Overall, with these assumptions of twenty total trades (see table below), our Danish investor would have spent 1.8% of the original USD 10,000 account on trading costs. That is a very significant chunk, nearly a quarter, in fact, of the average yearly return on the S&P 500 Index over the last 20 years of 7.5% (not including returns associated with dividends). Our Prague/CEE investor would have spent less, but the 1.0% of the account in total commissions for the twenty total trades is still a sizeable percentage of average returns. 

But under the new pricing structure, the commissions for twenty trades would add up to only 0.2% of the account, a tiny 2.7% of the average annual return of the S&P 500.

Note: all examples in this article and in the table below only include trading costs and no currency conversion costs.
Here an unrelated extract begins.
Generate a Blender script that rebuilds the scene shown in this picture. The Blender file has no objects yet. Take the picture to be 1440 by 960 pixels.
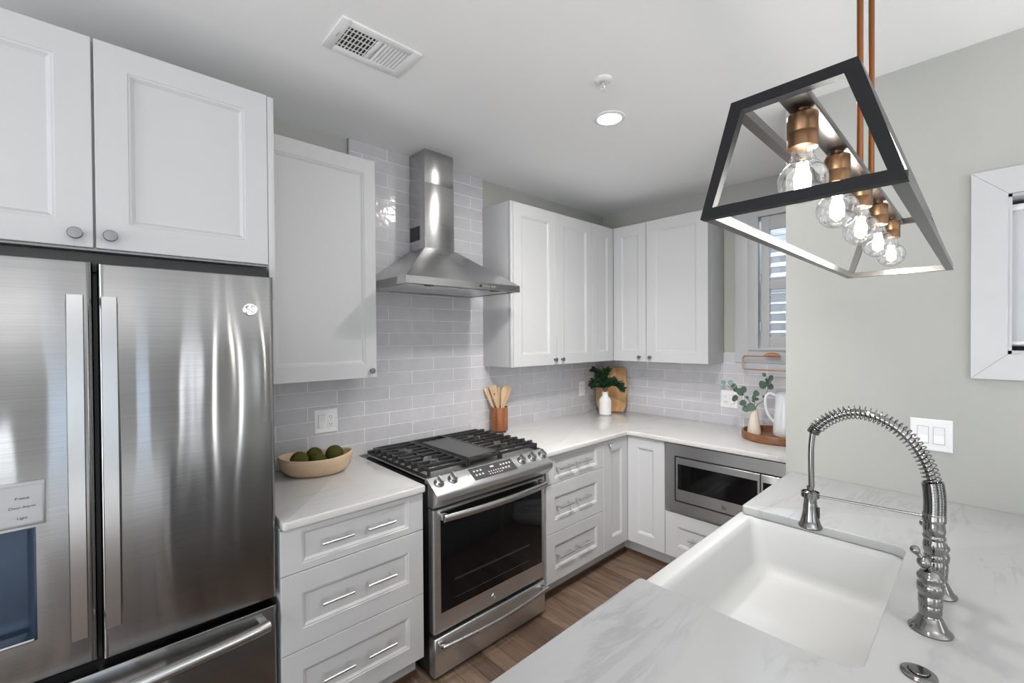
import bpy, bmesh, math, random
from mathutils import Vector, Matrix

scene = bpy.context.scene
COL = scene.collection
PI = math.pi

# ------------------------------------------------------------------ camera
cam_data = bpy.data.cameras.new('camera')
cam = bpy.data.objects.new('camera', cam_data)
COL.objects.link(cam)
scene.camera = cam
cam_data.sensor_width = 36.0
cam_data.lens = 621.97 / 1440.0 * 36.0
cam_data.clip_start = 0.02
_pt, _yw, _rl = math.radians(0.5657), math.radians(46.9893), math.radians(-0.3594)
_fw = Vector((math.cos(_yw) * math.cos(_pt), math.sin(_yw) * math.cos(_pt), -math.sin(_pt)))
_rt = Vector((math.sin(_yw), -math.cos(_yw), 0))
_up = _rt.cross(_fw)
_r = _rt * math.cos(_rl) + _up * math.sin(_rl)
_u = -_rt * math.sin(_rl) + _up * math.cos(_rl)
_m = Matrix((_r, _u, -_fw)).transposed().to_4x4()
_m.translation = Vector((0, -2.3471, 1.558))
cam.matrix_world = _m

# ------------------------------------------------------------------ exposure, world, lights
scene.view_settings.view_transform = 'Standard'
scene.view_settings.look = 'None'
scene.view_settings.gamma = 1.0
scene.view_settings.use_curve_mapping = False
scene.view_settings.exposure = 0.20
scene.cycles.use_denoising = True
scene.cycles.max_bounces = 10
scene.cycles.diffuse_bounces = 6
scene.cycles.transparent_max_bounces = 16
scene.cycles.sample_clamp_indirect = 6.0
scene.cycles.caustics_reflective = False
scene.cycles.caustics_refractive = False

world = bpy.data.worlds.new('world')
scene.world = world
world.use_nodes = True
world.node_tree.nodes['Background'].inputs[0].default_value = (0.78, 0.89, 1.0, 1)
world.node_tree.nodes['Background'].inputs[1].default_value = 0.9

FZ = 0.04          # floor level
CZ = 2.634         # ceiling level


def area(name, loc, rot, sx, sy, watts, col=(1, 1, 1), shape='RECTANGLE'):
    d = bpy.data.lights.new(name, 'AREA')
    d.shape = shape
    d.size = sx
    d.size_y = sy
    d.energy = watts
    d.color = col
    o = bpy.data.objects.new(name, d)
    o.location = loc
    o.rotation_euler = rot
    COL.objects.link(o)
    return o


# daylight just outside the windows of the wall behind the camera; the left-wall lights are added fill
LW = dict(rear=24, slit=6.5, door=3, left=18, left2=38, shutter=150, up_l=28, up_r=10, lamp_aisle=8.5, lamp_rear=18, down=11, bulb=1.5)
area('daylight_rear_window', (-1.5, -6.72, 1.45), (PI / 2, 0, 0), 1.5, 1.9, LW['rear'], (0.97, 0.985, 1.0))
area('daylight_narrow_window', (1.36, -6.72, 1.45), (PI / 2, 0, 0), 0.14, 2.0, LW['slit'], (1.0, 0.99, 0.97))
area('daylight_narrow_window', (1.86, -6.72, 1.45), (PI / 2, 0, 0), 0.14, 2.0, LW['slit'], (1.0, 0.99, 0.97))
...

Saving even more (in percent) with regular position “top-ups”

If we make further assumptions that our investors want to increase the size of five of their existing investment positions by USD 250 each during the year, the old commissions associated with this USD 1,250 increase to the account size would have incurred another USD 45 in commission costs (5 new positions at USD 9 each) for the Danish investor and USD 25 (5 x USD 5) for the Prague/CEE investor. For such modest position sizes that would have been a chunky 3.6% / 2.0% in commission costs relative to the size of the added funds for the two investors, respectively.

But under the new costs, the five USD 250 positions would incur a fee of only USD 1 each, or USD 5 in total, a mere 0.4% of the added funds for both investors. The smaller the position added, the more the new pricing impacts returns. And when we consider the effects of compounding the lower costs over time, the boost to returns is even more remarkable.

The examples above are based on prices available for Saxo’s Danish and CEE-based clients. The old trading costs before pricing changes may vary in other jurisdictions. Saxo clients trade according to classic, platinum or VIP pricing structures.